*TO BE DONE*
Will you return, word for word, only the lines from the top of the data below down to and including the one with "tag(obj('drain_hose', b, M['black'], smooth=True), 'black"?

*PROVIDED DATA*
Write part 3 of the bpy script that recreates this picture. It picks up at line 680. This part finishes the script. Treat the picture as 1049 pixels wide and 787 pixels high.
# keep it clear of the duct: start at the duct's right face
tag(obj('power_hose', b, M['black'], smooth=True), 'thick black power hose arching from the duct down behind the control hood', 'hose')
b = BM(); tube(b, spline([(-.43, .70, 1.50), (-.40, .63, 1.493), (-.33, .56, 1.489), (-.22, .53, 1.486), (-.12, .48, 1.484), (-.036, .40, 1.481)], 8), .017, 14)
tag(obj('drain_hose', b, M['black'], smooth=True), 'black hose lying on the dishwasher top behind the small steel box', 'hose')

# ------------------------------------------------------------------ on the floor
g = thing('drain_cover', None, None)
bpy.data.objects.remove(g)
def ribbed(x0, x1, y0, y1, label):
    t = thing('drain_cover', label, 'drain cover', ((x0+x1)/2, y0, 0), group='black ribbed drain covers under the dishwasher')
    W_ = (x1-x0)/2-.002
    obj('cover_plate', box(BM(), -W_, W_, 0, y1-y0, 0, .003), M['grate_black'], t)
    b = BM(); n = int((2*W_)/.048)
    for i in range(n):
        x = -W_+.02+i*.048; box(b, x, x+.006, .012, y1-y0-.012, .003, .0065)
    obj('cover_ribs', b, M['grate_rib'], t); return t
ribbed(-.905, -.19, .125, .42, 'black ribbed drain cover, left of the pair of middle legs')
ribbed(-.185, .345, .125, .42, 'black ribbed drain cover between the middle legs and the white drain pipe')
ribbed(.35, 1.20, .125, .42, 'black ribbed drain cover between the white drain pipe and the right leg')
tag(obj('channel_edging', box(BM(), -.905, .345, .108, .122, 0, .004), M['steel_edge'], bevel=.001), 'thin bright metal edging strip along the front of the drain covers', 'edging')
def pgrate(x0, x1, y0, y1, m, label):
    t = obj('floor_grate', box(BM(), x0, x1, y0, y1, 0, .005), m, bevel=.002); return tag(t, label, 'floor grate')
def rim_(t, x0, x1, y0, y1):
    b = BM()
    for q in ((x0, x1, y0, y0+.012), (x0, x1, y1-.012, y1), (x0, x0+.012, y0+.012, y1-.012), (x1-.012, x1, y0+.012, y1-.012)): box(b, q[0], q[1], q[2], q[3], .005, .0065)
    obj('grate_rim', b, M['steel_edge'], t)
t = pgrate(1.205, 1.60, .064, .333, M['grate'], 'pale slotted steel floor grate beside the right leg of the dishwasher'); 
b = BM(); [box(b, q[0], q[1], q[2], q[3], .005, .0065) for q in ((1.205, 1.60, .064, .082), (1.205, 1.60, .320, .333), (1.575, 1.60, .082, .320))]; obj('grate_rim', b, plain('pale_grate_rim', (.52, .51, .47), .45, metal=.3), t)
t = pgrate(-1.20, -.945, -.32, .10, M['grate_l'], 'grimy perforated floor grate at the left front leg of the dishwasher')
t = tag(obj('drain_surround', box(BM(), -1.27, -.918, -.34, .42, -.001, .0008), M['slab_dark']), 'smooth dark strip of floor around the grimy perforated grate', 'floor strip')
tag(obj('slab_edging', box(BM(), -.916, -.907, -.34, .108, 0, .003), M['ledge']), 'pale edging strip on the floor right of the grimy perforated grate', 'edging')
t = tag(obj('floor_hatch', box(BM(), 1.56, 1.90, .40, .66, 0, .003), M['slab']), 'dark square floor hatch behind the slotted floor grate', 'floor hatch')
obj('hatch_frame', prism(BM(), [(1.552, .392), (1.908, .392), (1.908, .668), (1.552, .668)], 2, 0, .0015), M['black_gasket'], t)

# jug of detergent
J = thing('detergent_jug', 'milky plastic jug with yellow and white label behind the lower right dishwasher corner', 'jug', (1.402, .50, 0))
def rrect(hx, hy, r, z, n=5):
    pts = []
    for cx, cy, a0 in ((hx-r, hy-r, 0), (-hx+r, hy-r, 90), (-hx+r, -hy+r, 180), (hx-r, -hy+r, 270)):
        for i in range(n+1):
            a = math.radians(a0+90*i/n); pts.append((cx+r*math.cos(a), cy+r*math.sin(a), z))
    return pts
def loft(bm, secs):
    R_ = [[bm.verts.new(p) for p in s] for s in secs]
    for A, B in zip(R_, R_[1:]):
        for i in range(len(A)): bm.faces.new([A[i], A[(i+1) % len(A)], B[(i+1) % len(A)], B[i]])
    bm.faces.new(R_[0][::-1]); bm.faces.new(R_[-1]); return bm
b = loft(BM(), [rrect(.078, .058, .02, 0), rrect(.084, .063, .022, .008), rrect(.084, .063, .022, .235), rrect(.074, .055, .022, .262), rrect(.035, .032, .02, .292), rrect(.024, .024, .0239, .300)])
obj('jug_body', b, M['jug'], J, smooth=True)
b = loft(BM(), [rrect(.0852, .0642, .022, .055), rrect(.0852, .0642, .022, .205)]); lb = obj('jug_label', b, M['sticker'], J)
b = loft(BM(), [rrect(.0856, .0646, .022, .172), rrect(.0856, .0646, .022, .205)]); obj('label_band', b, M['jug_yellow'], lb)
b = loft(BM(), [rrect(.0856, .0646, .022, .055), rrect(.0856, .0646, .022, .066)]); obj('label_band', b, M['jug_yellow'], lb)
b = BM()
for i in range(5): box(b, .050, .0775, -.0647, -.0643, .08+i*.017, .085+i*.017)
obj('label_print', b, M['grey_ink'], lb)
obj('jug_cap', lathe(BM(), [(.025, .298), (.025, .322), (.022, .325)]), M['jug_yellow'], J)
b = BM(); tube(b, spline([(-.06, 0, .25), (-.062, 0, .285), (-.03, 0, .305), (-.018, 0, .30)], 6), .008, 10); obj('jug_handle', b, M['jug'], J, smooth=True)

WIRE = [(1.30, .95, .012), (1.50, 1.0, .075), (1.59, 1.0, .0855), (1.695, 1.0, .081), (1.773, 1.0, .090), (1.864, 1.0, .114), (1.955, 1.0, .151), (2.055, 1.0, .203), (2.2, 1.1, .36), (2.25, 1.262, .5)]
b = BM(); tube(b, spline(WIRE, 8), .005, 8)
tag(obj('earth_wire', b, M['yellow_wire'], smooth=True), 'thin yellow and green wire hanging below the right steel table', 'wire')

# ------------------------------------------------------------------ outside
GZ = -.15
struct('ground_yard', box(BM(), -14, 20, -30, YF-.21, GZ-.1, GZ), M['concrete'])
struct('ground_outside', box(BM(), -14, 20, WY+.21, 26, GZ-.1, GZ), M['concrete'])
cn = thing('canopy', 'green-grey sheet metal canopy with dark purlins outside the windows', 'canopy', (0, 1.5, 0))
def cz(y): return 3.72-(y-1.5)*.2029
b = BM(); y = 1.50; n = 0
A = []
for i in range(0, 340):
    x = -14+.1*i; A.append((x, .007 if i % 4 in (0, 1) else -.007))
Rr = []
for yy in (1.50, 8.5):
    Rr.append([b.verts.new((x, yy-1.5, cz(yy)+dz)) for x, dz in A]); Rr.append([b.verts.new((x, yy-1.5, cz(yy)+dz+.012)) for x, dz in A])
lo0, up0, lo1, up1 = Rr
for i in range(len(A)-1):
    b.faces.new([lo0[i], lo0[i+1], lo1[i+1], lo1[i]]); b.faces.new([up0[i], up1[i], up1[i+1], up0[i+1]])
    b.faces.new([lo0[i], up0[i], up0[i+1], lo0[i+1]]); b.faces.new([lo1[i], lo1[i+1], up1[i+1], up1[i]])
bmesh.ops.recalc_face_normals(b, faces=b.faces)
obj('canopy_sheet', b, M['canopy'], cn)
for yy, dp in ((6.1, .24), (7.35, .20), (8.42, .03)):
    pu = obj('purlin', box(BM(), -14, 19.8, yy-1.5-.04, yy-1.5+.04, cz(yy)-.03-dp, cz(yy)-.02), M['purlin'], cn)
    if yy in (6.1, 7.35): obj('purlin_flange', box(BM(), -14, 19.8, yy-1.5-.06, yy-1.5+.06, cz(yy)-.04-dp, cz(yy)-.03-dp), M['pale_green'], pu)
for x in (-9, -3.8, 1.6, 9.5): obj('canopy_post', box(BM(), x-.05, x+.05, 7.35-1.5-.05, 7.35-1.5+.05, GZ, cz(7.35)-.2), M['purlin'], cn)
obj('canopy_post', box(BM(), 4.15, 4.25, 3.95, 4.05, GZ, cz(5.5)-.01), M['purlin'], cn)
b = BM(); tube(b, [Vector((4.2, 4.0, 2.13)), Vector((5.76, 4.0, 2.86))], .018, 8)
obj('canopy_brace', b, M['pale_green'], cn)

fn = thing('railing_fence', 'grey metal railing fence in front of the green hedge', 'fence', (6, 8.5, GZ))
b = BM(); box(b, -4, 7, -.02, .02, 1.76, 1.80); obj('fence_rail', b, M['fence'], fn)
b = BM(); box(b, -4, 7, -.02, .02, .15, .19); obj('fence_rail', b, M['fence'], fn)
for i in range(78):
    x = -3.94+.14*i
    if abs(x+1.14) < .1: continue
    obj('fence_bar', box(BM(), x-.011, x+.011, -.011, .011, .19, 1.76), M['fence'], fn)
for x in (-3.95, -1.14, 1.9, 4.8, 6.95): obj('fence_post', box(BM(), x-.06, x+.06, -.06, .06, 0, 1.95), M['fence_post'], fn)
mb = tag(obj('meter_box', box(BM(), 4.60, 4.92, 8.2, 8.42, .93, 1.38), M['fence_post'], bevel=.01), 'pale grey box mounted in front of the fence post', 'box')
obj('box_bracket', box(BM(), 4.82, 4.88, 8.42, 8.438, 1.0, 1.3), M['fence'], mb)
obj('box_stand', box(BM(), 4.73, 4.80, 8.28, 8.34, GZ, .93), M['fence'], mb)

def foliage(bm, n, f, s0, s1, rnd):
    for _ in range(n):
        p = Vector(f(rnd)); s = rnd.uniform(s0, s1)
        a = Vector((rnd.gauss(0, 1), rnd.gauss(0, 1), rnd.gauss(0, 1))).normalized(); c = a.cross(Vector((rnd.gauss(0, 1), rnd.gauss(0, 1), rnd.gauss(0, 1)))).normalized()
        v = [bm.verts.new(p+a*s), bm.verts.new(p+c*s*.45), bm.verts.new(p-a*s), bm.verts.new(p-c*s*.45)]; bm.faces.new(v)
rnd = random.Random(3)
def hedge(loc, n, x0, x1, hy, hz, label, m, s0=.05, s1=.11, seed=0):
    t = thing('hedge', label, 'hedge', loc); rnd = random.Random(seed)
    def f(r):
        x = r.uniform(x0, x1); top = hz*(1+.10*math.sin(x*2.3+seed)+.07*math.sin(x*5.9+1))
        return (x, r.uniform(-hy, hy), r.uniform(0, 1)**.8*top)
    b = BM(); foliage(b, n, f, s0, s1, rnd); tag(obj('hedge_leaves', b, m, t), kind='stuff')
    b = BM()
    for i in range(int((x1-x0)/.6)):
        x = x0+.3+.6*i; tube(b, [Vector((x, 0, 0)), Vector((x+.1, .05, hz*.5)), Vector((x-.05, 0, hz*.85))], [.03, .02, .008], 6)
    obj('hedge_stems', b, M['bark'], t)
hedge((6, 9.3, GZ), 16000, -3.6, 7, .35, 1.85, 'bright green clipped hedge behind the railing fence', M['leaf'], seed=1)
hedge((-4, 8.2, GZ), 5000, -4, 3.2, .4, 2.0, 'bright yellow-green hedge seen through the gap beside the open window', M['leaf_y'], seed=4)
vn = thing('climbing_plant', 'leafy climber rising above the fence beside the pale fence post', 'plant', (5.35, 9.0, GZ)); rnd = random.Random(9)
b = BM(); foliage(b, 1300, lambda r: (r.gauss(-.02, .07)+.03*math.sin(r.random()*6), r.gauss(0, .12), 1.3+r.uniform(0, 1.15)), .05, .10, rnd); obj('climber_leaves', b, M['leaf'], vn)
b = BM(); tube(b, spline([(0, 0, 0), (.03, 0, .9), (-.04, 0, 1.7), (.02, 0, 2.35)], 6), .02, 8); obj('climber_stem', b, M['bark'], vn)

*EXERCISE SOLUTION*
Write part 3 of the bpy script that recreates this picture. It picks up at line 680. This part finishes the script. Treat the picture as 1049 pixels wide and 787 pixels high.
# keep it clear of the duct: start at the duct's right face
tag(obj('power_hose', b, M['black'], smooth=True), 'thick black power hose arching from the duct down behind the control hood', 'hose')
b = BM(); tube(b, spline([(-.43, .70, 1.50), (-.40, .63, 1.493), (-.33, .56, 1.489), (-.22, .53, 1.486), (-.12, .48, 1.484), (-.036, .40, 1.481)], 8), .017, 14)
tag(obj('drain_hose', b, M['black'], smooth=True), 'black hose lying on the dishwasher top behind the small steel box', 'hose')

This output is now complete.